What you should do: Your answer should be a single number: the count of lines containing the string "continues".

-- BEGIN --

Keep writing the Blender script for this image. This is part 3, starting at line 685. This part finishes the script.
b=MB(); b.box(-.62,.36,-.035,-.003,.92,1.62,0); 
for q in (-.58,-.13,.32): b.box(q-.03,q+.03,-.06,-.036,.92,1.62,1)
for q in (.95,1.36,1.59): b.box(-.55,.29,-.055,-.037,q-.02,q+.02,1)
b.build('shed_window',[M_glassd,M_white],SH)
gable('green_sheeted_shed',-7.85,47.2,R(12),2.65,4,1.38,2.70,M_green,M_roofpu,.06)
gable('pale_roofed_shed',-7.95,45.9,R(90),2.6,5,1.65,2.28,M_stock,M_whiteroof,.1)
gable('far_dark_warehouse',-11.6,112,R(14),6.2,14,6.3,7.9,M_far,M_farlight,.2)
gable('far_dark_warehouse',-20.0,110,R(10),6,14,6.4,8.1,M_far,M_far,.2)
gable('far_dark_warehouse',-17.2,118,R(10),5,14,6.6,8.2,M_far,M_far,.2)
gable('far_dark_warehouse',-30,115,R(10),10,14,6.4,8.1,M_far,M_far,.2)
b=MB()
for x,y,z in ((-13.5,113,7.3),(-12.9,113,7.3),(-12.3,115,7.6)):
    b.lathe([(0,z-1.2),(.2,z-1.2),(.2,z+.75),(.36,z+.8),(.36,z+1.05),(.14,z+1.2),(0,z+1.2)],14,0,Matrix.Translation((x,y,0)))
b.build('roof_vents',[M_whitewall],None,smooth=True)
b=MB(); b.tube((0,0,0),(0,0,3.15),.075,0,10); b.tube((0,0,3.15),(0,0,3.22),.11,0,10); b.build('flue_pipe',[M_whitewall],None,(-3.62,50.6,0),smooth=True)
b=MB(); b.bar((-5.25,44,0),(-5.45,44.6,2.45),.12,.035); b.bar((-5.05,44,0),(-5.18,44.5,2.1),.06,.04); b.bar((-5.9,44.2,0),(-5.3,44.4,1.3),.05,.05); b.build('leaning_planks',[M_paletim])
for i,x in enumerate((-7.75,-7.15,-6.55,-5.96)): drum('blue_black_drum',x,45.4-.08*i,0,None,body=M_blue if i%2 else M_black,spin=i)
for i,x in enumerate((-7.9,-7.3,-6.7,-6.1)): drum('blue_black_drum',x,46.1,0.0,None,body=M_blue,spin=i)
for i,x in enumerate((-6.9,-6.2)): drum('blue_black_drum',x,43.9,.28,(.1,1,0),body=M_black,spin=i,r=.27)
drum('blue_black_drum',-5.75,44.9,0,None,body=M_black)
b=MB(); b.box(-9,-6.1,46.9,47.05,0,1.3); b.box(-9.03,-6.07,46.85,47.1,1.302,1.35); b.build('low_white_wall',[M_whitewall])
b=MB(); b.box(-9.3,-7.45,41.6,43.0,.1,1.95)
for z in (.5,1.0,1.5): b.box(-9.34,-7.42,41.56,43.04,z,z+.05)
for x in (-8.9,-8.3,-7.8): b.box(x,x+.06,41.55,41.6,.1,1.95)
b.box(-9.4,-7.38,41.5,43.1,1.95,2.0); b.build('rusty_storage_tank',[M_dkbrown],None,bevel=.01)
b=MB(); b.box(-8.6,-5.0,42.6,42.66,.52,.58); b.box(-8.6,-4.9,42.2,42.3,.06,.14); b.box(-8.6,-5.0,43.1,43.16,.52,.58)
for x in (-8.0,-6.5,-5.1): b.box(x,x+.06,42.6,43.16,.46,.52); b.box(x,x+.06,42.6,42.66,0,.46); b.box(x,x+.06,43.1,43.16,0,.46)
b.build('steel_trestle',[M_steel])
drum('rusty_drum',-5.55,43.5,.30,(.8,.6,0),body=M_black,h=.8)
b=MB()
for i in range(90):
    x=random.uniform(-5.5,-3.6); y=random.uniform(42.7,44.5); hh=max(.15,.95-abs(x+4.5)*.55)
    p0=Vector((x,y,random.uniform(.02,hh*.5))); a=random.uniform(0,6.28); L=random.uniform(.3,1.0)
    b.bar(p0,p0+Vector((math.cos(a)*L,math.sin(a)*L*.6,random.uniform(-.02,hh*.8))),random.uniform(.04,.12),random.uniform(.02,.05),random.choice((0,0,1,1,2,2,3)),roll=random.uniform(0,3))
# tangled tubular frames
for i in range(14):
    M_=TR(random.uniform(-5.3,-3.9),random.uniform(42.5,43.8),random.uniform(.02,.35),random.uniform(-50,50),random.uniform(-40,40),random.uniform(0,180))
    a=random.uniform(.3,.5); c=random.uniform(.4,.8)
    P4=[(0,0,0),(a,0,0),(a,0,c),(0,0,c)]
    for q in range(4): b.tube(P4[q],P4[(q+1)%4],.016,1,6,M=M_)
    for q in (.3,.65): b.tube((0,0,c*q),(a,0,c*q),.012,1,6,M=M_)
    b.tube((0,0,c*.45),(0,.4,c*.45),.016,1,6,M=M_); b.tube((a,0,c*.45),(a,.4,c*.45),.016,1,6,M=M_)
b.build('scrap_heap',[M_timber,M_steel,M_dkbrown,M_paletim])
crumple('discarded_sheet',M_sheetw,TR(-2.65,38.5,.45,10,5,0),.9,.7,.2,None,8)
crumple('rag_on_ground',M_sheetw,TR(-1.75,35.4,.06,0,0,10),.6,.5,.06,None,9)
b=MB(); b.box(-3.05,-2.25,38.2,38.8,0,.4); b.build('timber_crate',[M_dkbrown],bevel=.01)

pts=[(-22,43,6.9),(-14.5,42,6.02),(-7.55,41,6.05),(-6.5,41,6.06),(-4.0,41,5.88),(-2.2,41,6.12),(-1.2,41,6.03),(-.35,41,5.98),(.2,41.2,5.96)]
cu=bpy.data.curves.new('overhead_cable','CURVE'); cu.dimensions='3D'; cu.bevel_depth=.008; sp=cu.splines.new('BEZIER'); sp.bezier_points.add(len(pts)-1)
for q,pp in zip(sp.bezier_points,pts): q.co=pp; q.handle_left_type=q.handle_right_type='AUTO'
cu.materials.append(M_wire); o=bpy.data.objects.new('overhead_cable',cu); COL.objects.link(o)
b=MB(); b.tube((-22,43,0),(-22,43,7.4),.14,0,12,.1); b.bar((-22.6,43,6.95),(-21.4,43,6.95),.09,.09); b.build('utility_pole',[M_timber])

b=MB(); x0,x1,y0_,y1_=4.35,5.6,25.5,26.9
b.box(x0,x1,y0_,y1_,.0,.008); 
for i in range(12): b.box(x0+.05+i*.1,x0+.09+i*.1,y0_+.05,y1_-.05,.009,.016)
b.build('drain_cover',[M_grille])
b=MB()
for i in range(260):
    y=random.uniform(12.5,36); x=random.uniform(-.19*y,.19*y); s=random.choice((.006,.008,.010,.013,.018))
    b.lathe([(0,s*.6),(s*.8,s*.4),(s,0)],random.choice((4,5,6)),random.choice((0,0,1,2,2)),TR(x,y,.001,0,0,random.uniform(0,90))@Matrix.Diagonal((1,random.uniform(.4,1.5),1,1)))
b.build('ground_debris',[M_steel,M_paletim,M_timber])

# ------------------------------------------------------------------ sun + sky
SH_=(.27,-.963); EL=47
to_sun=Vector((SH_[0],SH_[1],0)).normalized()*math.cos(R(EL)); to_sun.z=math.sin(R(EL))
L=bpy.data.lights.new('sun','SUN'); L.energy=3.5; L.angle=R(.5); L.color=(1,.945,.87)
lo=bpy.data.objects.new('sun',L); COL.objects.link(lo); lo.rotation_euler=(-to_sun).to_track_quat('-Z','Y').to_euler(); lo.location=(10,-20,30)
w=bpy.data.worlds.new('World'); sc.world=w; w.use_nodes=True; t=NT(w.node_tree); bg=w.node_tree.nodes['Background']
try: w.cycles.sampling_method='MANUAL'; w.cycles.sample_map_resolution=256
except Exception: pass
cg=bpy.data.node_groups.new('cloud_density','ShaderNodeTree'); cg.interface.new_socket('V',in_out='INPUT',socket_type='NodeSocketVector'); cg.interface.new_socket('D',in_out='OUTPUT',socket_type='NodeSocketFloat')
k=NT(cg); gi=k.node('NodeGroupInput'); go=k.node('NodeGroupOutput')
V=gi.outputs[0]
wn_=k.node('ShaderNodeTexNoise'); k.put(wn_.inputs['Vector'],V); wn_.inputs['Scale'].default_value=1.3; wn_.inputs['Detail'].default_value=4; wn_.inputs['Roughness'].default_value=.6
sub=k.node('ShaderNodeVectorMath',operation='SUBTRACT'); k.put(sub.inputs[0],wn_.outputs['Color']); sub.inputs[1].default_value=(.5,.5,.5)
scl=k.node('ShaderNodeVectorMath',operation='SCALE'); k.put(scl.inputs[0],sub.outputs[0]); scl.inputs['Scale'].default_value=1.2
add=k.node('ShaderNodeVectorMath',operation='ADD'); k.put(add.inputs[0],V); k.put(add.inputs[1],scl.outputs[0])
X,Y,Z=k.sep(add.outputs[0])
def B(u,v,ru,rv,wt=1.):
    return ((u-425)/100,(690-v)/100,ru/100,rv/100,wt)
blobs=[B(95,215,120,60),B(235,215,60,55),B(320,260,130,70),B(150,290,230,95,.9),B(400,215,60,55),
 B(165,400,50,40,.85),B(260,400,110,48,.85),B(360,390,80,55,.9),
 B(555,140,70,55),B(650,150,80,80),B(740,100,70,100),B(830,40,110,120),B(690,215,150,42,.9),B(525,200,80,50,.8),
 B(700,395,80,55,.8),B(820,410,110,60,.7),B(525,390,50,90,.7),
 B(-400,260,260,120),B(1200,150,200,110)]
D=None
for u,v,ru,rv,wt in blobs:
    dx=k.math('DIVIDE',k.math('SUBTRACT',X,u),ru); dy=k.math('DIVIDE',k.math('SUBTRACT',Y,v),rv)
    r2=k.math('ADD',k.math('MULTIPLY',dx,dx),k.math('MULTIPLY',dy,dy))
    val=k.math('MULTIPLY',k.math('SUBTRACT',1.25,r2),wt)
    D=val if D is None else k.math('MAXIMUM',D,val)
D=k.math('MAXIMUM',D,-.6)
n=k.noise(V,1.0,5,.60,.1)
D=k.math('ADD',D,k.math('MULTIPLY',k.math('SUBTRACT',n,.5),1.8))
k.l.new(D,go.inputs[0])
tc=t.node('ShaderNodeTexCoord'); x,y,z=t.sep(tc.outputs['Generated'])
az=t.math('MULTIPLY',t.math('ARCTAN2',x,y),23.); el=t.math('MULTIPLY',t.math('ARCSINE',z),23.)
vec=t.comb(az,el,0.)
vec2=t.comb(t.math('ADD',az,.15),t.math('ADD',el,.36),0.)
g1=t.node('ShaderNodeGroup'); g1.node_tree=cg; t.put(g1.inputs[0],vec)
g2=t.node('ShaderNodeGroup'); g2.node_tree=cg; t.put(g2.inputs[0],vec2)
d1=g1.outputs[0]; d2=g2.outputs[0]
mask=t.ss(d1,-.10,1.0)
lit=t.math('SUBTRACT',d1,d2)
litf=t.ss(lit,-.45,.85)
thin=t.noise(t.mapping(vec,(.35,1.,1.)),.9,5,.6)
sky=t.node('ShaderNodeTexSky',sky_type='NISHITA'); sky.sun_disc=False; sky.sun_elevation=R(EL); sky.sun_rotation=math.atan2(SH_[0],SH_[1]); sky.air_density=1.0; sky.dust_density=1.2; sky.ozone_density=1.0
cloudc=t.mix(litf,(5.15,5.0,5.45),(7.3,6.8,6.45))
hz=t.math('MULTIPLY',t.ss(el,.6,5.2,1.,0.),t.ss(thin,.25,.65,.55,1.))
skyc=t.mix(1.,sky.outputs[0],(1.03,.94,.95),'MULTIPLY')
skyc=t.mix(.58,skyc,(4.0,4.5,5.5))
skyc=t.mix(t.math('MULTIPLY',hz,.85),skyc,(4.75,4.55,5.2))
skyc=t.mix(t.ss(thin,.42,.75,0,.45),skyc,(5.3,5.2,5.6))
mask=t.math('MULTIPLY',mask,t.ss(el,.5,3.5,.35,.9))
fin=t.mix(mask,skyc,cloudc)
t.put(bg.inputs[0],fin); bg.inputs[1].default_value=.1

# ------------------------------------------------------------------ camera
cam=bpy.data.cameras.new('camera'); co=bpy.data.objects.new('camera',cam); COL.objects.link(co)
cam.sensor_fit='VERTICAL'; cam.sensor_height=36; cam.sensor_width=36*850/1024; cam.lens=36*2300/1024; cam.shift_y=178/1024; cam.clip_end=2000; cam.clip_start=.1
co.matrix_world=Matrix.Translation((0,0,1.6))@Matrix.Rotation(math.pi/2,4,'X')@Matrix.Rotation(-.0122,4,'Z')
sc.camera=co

-- END --
-- BEGIN --

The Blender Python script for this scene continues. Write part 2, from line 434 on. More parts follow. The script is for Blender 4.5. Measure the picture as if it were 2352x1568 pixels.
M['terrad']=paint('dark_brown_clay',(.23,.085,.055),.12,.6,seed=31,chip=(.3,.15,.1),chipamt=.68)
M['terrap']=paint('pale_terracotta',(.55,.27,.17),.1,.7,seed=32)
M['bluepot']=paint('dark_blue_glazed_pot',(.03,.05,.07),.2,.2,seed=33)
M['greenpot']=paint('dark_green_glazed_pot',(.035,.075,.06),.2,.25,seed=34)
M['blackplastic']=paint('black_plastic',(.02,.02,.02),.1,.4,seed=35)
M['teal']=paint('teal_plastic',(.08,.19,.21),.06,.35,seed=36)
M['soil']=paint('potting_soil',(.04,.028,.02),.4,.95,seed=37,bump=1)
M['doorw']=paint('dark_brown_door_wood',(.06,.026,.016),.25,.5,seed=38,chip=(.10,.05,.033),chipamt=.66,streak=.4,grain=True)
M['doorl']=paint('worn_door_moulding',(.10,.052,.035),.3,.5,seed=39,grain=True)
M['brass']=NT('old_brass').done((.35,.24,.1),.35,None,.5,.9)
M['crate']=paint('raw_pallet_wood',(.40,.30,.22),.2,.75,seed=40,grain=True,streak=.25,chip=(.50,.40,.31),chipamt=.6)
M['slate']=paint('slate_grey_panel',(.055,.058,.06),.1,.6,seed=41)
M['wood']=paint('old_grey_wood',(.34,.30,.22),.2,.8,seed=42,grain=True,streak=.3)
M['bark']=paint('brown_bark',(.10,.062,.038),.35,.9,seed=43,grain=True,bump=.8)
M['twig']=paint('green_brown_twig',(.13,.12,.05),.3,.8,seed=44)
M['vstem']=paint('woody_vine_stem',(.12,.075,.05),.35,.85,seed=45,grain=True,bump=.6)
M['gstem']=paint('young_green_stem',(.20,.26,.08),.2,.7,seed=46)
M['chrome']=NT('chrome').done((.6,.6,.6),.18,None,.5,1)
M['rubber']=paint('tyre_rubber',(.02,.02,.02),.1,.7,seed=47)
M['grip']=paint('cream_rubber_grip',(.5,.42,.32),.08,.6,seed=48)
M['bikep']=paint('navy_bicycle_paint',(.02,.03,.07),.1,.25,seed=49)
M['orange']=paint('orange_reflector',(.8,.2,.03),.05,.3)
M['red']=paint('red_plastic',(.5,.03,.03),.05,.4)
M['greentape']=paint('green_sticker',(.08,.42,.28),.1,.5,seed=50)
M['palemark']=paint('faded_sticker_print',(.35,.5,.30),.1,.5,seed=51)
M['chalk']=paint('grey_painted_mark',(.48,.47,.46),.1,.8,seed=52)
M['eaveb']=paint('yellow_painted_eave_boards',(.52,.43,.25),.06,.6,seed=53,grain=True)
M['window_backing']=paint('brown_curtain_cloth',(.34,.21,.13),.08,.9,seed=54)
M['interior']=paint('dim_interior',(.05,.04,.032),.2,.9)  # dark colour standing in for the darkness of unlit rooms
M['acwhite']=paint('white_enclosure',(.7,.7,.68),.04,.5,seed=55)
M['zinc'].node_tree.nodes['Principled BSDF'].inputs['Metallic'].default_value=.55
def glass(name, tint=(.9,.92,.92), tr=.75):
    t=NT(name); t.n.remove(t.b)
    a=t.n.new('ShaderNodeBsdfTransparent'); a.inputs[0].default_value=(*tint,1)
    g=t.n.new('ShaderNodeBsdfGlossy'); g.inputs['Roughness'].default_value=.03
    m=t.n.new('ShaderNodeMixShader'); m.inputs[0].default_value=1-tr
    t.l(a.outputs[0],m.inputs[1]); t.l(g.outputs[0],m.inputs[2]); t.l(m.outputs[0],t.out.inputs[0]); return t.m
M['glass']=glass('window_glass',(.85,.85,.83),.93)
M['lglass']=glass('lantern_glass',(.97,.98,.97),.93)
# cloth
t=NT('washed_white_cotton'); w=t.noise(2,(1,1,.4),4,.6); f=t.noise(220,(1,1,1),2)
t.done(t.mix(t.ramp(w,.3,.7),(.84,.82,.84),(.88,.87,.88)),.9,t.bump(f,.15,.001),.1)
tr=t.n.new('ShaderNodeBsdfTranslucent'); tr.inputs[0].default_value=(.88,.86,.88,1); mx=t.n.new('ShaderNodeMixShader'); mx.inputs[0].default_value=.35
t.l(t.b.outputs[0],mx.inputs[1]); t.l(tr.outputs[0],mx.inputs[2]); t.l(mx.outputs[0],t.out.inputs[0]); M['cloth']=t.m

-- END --
-- BEGIN --

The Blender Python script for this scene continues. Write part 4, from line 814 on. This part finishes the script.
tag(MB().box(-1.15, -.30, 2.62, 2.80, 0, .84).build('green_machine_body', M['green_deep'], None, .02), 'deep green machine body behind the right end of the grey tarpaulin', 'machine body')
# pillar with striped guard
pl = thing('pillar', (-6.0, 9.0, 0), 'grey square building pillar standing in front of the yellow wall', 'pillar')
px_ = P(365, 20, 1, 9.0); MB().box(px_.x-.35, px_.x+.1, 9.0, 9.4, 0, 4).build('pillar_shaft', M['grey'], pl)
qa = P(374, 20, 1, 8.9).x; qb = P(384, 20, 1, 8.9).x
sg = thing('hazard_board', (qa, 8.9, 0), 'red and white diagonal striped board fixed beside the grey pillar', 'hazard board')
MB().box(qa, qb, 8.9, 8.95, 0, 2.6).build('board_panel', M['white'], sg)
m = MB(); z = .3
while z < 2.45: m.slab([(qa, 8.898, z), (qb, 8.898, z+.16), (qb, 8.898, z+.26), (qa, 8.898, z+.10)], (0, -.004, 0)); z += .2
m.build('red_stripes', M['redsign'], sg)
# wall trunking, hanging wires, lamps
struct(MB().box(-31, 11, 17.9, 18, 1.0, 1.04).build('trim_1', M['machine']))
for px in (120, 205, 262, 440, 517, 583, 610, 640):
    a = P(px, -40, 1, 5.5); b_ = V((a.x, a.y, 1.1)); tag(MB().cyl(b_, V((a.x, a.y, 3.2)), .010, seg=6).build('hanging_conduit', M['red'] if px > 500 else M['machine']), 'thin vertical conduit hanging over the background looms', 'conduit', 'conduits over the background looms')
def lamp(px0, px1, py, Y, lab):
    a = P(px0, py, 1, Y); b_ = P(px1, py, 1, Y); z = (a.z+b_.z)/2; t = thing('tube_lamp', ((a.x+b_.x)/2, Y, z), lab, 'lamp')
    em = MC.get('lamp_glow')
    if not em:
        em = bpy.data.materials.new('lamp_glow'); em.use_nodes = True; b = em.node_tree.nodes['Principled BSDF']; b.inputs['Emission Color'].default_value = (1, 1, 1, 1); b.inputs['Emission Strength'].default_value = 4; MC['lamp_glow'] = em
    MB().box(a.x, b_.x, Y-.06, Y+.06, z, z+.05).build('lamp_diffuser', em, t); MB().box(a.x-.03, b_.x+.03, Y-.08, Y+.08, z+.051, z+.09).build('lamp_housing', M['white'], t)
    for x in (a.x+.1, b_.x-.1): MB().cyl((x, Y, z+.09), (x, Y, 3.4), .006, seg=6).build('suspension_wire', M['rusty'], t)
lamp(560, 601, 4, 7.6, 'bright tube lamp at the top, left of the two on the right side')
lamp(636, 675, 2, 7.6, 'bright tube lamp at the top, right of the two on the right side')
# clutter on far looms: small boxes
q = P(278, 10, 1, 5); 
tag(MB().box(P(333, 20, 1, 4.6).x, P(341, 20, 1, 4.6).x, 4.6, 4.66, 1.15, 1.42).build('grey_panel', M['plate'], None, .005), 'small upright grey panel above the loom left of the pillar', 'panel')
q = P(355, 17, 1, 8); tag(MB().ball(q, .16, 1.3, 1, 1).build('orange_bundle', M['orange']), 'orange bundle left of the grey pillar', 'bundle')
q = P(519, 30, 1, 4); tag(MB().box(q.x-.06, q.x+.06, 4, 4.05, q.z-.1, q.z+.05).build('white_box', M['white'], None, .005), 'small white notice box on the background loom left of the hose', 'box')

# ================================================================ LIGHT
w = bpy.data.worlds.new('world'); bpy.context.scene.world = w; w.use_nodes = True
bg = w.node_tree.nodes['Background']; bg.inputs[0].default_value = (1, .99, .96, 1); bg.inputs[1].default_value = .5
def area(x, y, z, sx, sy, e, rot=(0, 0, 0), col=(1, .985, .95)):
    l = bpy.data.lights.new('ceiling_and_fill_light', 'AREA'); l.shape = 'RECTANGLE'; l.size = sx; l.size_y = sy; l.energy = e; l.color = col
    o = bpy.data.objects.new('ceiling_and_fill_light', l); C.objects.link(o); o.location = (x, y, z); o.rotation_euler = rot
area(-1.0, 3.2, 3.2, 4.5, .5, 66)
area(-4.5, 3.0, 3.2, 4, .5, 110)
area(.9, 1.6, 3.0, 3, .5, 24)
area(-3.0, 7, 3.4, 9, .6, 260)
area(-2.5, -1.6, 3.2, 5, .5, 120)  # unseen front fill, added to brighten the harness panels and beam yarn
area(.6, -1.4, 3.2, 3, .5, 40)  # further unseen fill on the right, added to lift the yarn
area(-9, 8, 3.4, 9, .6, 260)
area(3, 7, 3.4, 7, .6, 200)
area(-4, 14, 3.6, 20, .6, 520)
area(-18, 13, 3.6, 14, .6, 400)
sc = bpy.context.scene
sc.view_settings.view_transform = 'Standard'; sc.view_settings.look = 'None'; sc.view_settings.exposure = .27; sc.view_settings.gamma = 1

-- END --

Worked answer: 2